Famous Freemason: Dan Beard

I've got to thank the One Minute Mason again for the idea.  If you haven't checked out Steve Harris' blog, click on the link.  It's a great collection of short pieces that make you stop, scratch your head, and say "Huh, I didn't know that."

Dan Beard was a very interesting man, and he's been on the periphery of my research for years--his name has come up again and again, in fact, he's on the list for inclusion in the last volume of the Famous American Freemasons series.  He's best known for organizing the Boy Scouts of America.  Known to the scouts as "Uncle Dan," he also wrote a very popular monthly column in Boys Life Magazine for many years.
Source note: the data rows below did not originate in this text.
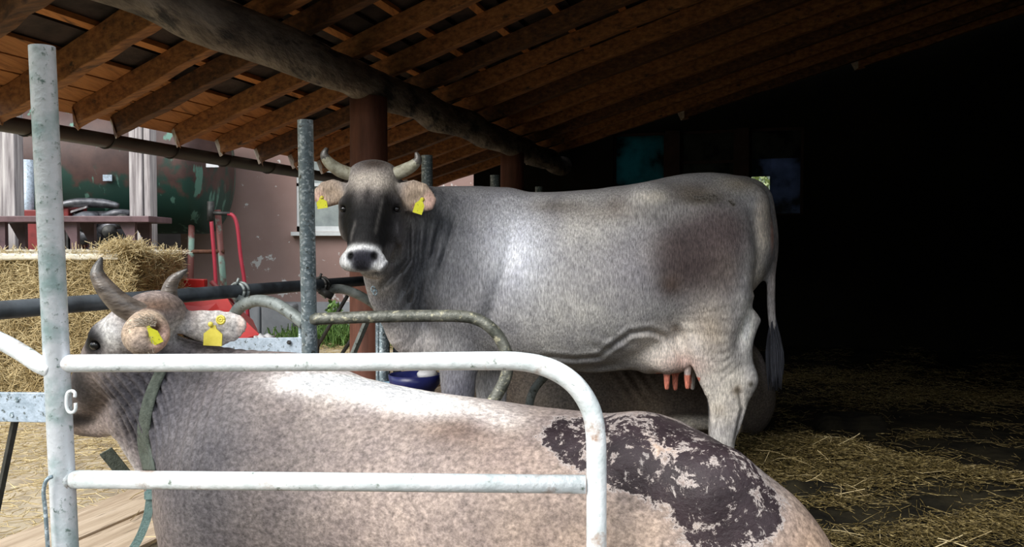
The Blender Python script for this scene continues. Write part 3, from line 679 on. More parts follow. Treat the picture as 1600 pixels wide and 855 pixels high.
# --- divider nearest the camera
Y0 = 2.05
base = P(124, 1060, Y0); base.z = 0
fr0 = empty('stall_divider', base, 'white worn pipe stall divider in front of the lying cow, nearest frame', 'stall divider', 'stall dividers')
ptop = P(65.5, 73, Y0); pb = P(102, 850, Y0); d = (pb - ptop); pbot = ptop + d * (ptop.z / -d.z)
hollow_post('post', pbot, ptop, .0300, M_post_pipe, fr0)
def post_at(py): t = (py - 73) / (850 - 73); return 65.5 + (102 - 65.5) * t
up = [P(88, 568, 2.05), P(300, 567, 2.045), P(550, 566, 2.035), P(760, 564, 2.02), P(820, 566, 2.015), P(862, 577, 2.01), P(897, 600, 2.0), P(921, 635, 2.0), P(930, 672, 1.995), P(932, 720, 1.99), P(932, 800, 1.985), P(932, 880, 1.98)]
q = up[-1].copy(); q.z = .0; up.append(Vector((q.x, q.y, .25))); up.append(q)
cyl('hoop_rail', up, [.0220] * 3 + [.0228] * 2 + [.0245] * 9, M_white_pipe, fr0, 5)
cyl('lower_rail', [P(96, 749, 2.05), P(915, 757, 1.99)], .0225, M_white_pipe, fr0)
MB().tube([P(88, 749, 2.05), P(112, 749.5, 2.05)], .0265, 18).build('weld_collar', M_white_pipe, fr0, smooth=True)
cyl('brace', [P(80, 577, 2.04), P(62, 570, 2.04), P(35, 552, 2.06), P(0, 533, 2.08), P(-40, 520, 2.1), P(-110, 525, 2.14), P(-180, 560, 2.2)], .0215, M_white_pipe, fr0, 4)
pl = MB().beam(P(92, 637, 2.035), P(-150, 634, 2.15), .010, .074).build('bracket_plate', M_plate, fr0, bevel=.002)
bolt(P(30, 624, 2.065), (0, -1, 0), .008, pl); bolt(P(22, 648, 2.07), (0, -1, 0), .008, pl)
# C hook welded to the post
ck = [P(x, y, 2.02) for x, y in ((117, 621), (117, 614), (112, 611), (106, 614), (104, 622), (104, 634), (107, 643), (113, 645), (118, 640), (118, 630))]
cyl('hook', ck, .0042, M_white_pipe, fr0, 3, 10)
cyl('latch_rod', [P(82, 745, 2.01), P(73, 750, 2.0), P(68, 768, 2.0), P(71, 800, 2.0), P(75, 860, 2.0), P(80, 930, 2.0)], .0048, M_galv, fr0, 3, 10)
cyl('rear_pipe', [P(112, 764, 2.12), P(116, 870, 2.12), P(122, 1000, 2.12)], .0085, M_galv, fr0)
MB().beam(P(24, 655, 2.1), P(-12, 830, 2.2), .012, .012 * 1.4).build('strut', M_iron, fr0)

# --- second divider (behind the lying cow)
Y1 = 3.23
base = P(484, 860, Y1); base.z = 0
fr1 = empty('stall_divider', base, 'spangled galvanised stall divider with mossy hoop before the standing cow', 'stall divider', 'stall dividers')
ptop = P(477, 188, Y1); pb = P(484, 560, Y1); d = pb - ptop; hollow_post('post', ptop + d * (ptop.z / -d.z), ptop, .0300, M_galv, fr1)
up = [P(487, 499, 3.22), P(560, 496, 3.2), P(640, 494, 3.19), P(712, 494, 3.18), P(745, 499, 3.18), P(770, 515, 3.17), P(787, 540, 3.17), P(793, 565, 3.16), P(790, 590, 3.16), P(776, 618, 3.16), P(757, 645, 3.16), P(735, 690, 3.16), P(725, 740, 3.18), P(690, 760, 3.18), P(500, 770, 3.22)]
cyl('hoop_rail', up, .0235, M_moss_pipe, fr1, 5)
cyl('arch_pipe', [P(477, 507, 3.24), P(455, 490, 3.28), P(430, 475, 3.33), P(402, 470, 3.38), P(378, 478, 3.43), P(366, 492, 3.46), P(358, 515, 3.48)], .0245, M_arch, fr1, 5)
pl = MB().beam(P(481, 541, 3.26), P(345, 542, 3.42), .012, .07).build('bracket_plate', M_plate, fr1, bevel=.002)
bolt(P(452, 535, 3.28), (0, -1, 0), .009, pl, M_iron)
cyl('rear_pipe', [P(470, 498, 3.3), P(470, 600, 3.3), P(471, 750, 3.3)], .010, M_galv, fr1)

# --- third divider behind the standing cow's neck
Y2 = 4.41
base = P(672, 700, Y2); base.z = 0
fr2 = empty('stall_divider', base, 'galvanised stall divider hidden by the standing cow, post by her right ear', 'stall divider', 'stall dividers')
def post_n(par, px, py, Y, mt=M_galv):
    t = P(px, py, Y); hollow_post('post', Vector((t.x + .01, t.y, 0)), t, .0300, mt, par)
post_n(fr2, 667, 243, Y2)
cyl('hoop_rail', [P(668, 470, 4.41), P(760, 470, 4.4), P(850, 472, 4.38), P(890, 485, 4.38), P(905, 510, 4.37), P(895, 540, 4.37), P(870, 570, 4.37), P(848, 592, 4.37), P(833, 612, 4.37), P(826, 640, 4.37), P(822, 700, 4.37)], .0225, M_arch, fr2, 5)
cyl('arch_pipe', [P(503, 462, 4.2), P(515, 453, 4.22), P(535, 452, 4.27), P(556, 459, 4.3), P(578, 471, 4.34), P(590, 482, 4.38), P(597, 500, 4.4)], .024, M_arch, fr2, 5)
cyl('rear_pipe', [P(597, 480, 4.4), P(598, 620, 4.4), P(599, 700, 4.4)], .036, M_galv, fr2)
cyl('thin_pipe', [P(590, 500, 4.3), P(590, 700, 4.3)], .009, M_galv, fr2)
MB().beam(P(578, 490, 4.45), P(528, 610, 4.6), .03, .02).build('flat_brace', M_arch, fr2)
MB().tube([P(585, 468, 4.3), P(606, 474, 4.3)], .032, 16).build('socket', M_iron, fr2, smooth=True)
for (n, px, py, Y, lab) in ((3, 773, 274, 5.59, 'fourth galvanised divider post, showing over the standing cow back'), (4, 842, 292, 6.77, 'farthest galvanised divider post, tip just above the cow back')):
    p = P(px, py, Y); p.z = 0
    fr = empty('stall_divider', p, lab, 'stall divider', 'stall dividers')
    post_n(fr, px, py, Y)
    a = Vector((p.x, p.y, 0))
    zz = .86
    cyl('hoop_rail', [a + Vector((0, 0, zz)), a + Vector((.5, 0, zz)), a + Vector((.85, -.02, zz - .02)), a + Vector((1.0, -.02, zz - .2)), a + Vector((.95, -.02, zz - .4)), a + Vector((.8, 0, .25)), a + Vector((.75, 0, 0))], .0225, M_galv, fr, 4)

# --- feed rail along the heads
S = 2.2
def rail_at(px): Y = F * S / (1187 - px); return P(px, 485 - .0808 * px, Y)
rp = [rail_at(px) for px in (-260, -100, 0, 150, 350, 480, 560)]
dv = (rp[-1] - rp[0]).normalized(); rp.append(rp[-1] + dv * 3.5)
feed = empty('feed_rail', Vector((rp[2].x, rp[2].y, 0)), 'black round feed rail running past both cows heads', 'rail')
cyl('pipe', [rp[0], rp[-1]], .0275, M_dark_pipe, feed)
for px in (371, 500):
    c = rail_at(px); b_ = MB()
    ring = [c + Vector((0, 0, 1)) * .034 * math.sin(t) + EU * .034 * math.cos(t) for t in np.linspace(0, 2 * math.pi, 17)]
    b_.tube(ring, .007, 8); b_.tube([r_ + EV * .03 for r_ in ring], .007, 8)
    b_.box(c + Vector((.03, 0, -.045)), (.07, .05, .035), Euler((0, .5, .3)))
    b_.tube([c + Vector((.0, -.01, .03)), c + Vector((.01, -.01, .055))], .006, 8)
    b_.build('clamp', M_iron if px > 400 else M_arch, feed, smooth=True)
for px, py0 in ((-200, 0), (620, 0)):
    c = rail_at(px); cyl('leg', [c, Vector((c.x, c.y, 0))], .025, M_dark_pipe, feed)

# ================================================================== COWS
def X3(v): return np.array(tuple(v))
def ear_tag(par, c, w_, h_, rot, mt=M_tag, name='ear_tag'):
    n = 8; vs = []; th = .003
    out = [(-.5, -.5), (.5, -.5), (.5, .15), (.18, .42), (.12, .62), (-.12, .62), (-.18, .42), (-.5, .15)]
    m = Euler(rot).to_matrix()
    for y in (-th, th): vs += [Vector(c) + m @ Vector((a * w_, y, b_ * h_)) for a, b_ in out]
    fs = [tuple(range(8)), tuple(range(15, 7, -1))] + [(k, k + 8, (k + 1) % 8 + 8, (k + 1) % 8) for k in range(8)]
    return mesh_obj(name, vs, fs, mt, par, False)
def hoof(par, p, dirx=-1, s=1.0):
    b_ = MB()
    for dy in (-.026, .026):
        pts = [Vector(p) + Vector((0, dy * s, .075 * s)), Vector(p) + Vector((dirx * .02 * s, dy * s, .04 * s)), Vector(p) + Vector((dirx * .045 * s, dy * s, .012 * s))]
        b_.tube(pts, [.036 * s, .040 * s, .034 * s], 14, smooth=3)
        for i, v in enumerate(b_.v):
            if v.z < .002: b_.v[i] = Vector((v.x, v.y, .002))
    return b_.build('hoof', M_hoof, par, smooth=True)
def horn(par, pts, rads, mts, split=None):
    ps, rs_ = catmull([Vector(p) for p in pts], rads, 8)
    o = MB().tube(ps, rs_, 20).build('horn', mts[0], par, smooth=True)
    if len(mts) > 1:
        o.data.materials.append(mts[1]); n = len(ps); cut = int(n * split)
        for i, pg in enumerate(o.data.polygons):
            if i // 20 >= cut + (1 if (i % 3) else 0): pg.material_index = 1
    return o

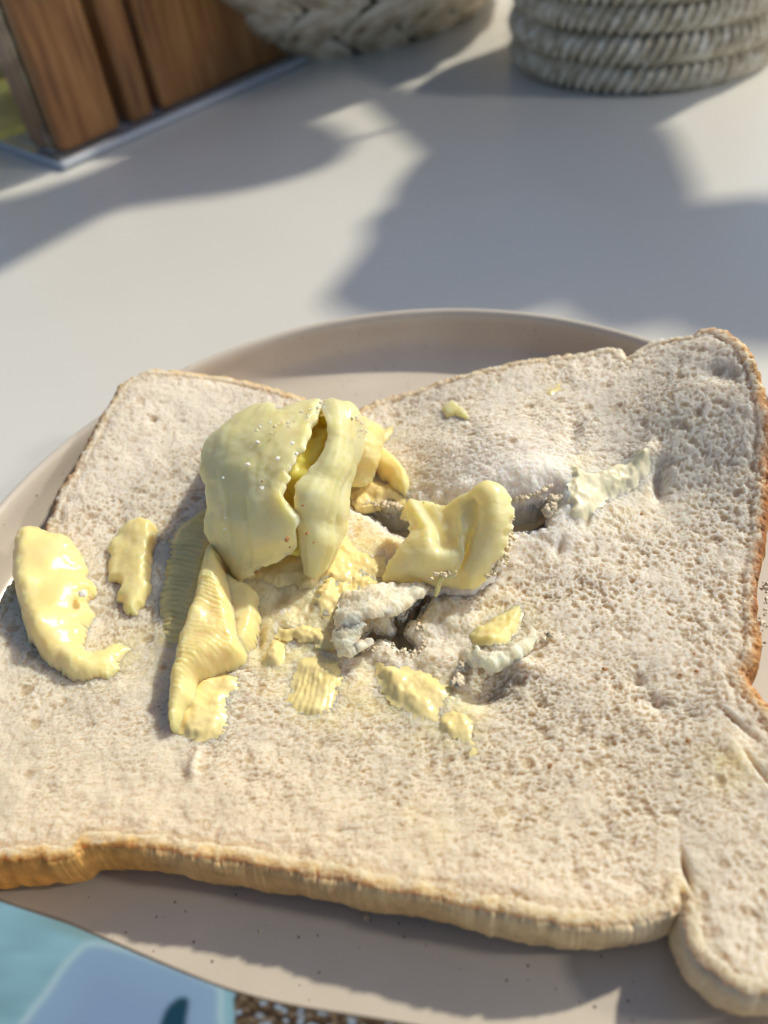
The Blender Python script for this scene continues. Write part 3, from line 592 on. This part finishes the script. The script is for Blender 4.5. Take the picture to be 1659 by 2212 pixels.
pat('butter_smear', [(1238,1000),(1256,1014),(1280,1016),(1325,1000),(1365,992),(1398,982),(1404,1012),(1375,1046),(1325,1064),(1296,1090),(1266,1116),(1232,1118),(1228,1060)], [(1250,1050,3.2),(1255,1085,2.6),(1310,1030,3.),(1370,1015,2.6)], m_butter_white, .0015, .0006, seed=66, rough=.0002, melt=True, label='pale butter streak wiped on the upper right of the bread above the pitted patch', group=BG)
pat('butter_flake', [(955,880),(968,872),(978,858),(986,868),(990,876),(1004,884),(1012,898),(1005,903),(985,896),(960,898)], [(975,885,1.2)], m_butter_pale, .0012, .0005, seed=69, label='tiny pale butter flake alone near the far crust', group=BG)
pat('butter_flake', [(1176,846),(1190,836),(1205,826),(1214,830),(1206,842),(1190,852)], [(1195,840,.6)], m_butter_melt, .001, .0005, seed=70, melt=True, label='faint yellow butter spot between the tiny flake and the right corner', group=BG)
pat('butter_wedge', [(802,985),(812,974),(837,985),(860,1002),(882,1028),(884,1056),(878,1073),(862,1060),(838,1040),(812,1020)], [(825,995,4.5),(850,1020,4),(870,1050,2.4)], m_butter, .002, .0004, seed=72, label='narrow butter wedge lying just behind the tall lump', group=BG)
pat('butter_scrape', [(760,1090),(810,1082),(850,1078),(874,1085),(868,1062),(830,1035),(795,1030),(765,1040)], [(810,1055,2.2),(850,1070,1.2)], m_butter_melt, .0022, .0008, seed=74, rough=.0003, melt=True, label='soft flattened butter scrape under the narrow wedge at the gap edge', group=BG)
pat('butter_smear', [(682,1262),(720,1238),(790,1235),(832,1250),(800,1268),(760,1282),(735,1300),(715,1340),(690,1330),(680,1300)], [(720,1260,1.6),(790,1250,1.4),(700,1310,1.2)], m_butter_melt, .002, .0012, seed=76, rough=.0006, melt=True, label='rough butter smear between the tall lump and the white torn crumb', group=BG)
pat('butter_smear', [(590,1352),(620,1340),(660,1345),(700,1362),(722,1385),(690,1395),(650,1380),(615,1378)], [(650,1362,1.3)], m_butter_melt, .0018, .0010, seed=79, rough=.0005, melt=True, label='crumbly butter smear above the thin shiny pat', group=BG)
pat('butter_smear', [(812,930),(835,920),(850,918),(846,938),(828,952),(815,950)], [(830,935,.9)], m_butter_melt, .0016, .0006, seed=81, melt=True, label='small yellow smear just right of the lump top', group=BG)

# ---- torn flaps of the bread itself
fl1 = [[(735,1290,0),(780,1275,3),(840,1262,4.5),(900,1262,4),(930,1268,3)],
       [(722,1320,1),(770,1305,5),(830,1292,6),(890,1285,5),(922,1276,3.5)],
       [(722,1348,1.5),(765,1330,6),(815,1316,6.5),(856,1312,5.5),(886,1300,4.)],
       [(728,1368,1),(758,1354,4.5),(798,1336,5.5),(834,1326,5),(858,1318,4.)]]
sheet_bread('torn_flap', fl1, .0015, slice_, 101, (.93, .78, .58), rough=.00045, rag=.0016, scale=.0022, tip=10)
fl2 = [[(722,1360,3),(745,1348,4.5),(770,1345,5),(782,1352,5)],[(726,1385,2.5),(742,1380,4),(760,1375,4),(772,1372,3.5)],[(735,1412,1.5),(750,1408,3),(765,1398,3),(778,1388,2.5)],[(760,1402,1),(775,1396,3.),(800,1385,3),(812,1380,2)]]
sheet_bread('torn_flap', fl2, .0018, slice_, 104, (.92, .77, .55), rough=.0004, rag=.0012, scale=.0018, tip=10)
fl3 = [[(1003,1400,1),(1030,1405,3),(1070,1412,3.5),(1110,1398,3),(1150,1368,2)],[(1005,1412,1),(1035,1425,3),(1072,1432,3.5),(1112,1412,3),(1158,1378,1.5)],[(1012,1432,.5),(1040,1436,1.5),(1072,1444,2),(1110,1424,1.5),(1150,1392,.5)]]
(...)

But long before he was involved with scouting, he was a noted author and illustrator--not to mention he had a lot of very interesting friends.  He knew men like publisher James Gordon Bennet, Wild Bill Hickok, Buffalo Bill Cody, and Billy the Kid.  But his friendship with Mark Twain was one he is most remembered for.  It wasn't long before Twain called upon his friend's talents and asked him to illustrate his book A Connecticut Yankee in King Arthur's Court.  Dan Beard went to work on the illustrations immediately, and did more than 200 for the book over the period of a single week--and Twain's book, along with Beard's illustrations, has never been out of print.

Uncle Dan Beard was a member of  Mariners Lodge 67 in New York City and later, he joined Cornucopia Lodge 563, Flushing, New York.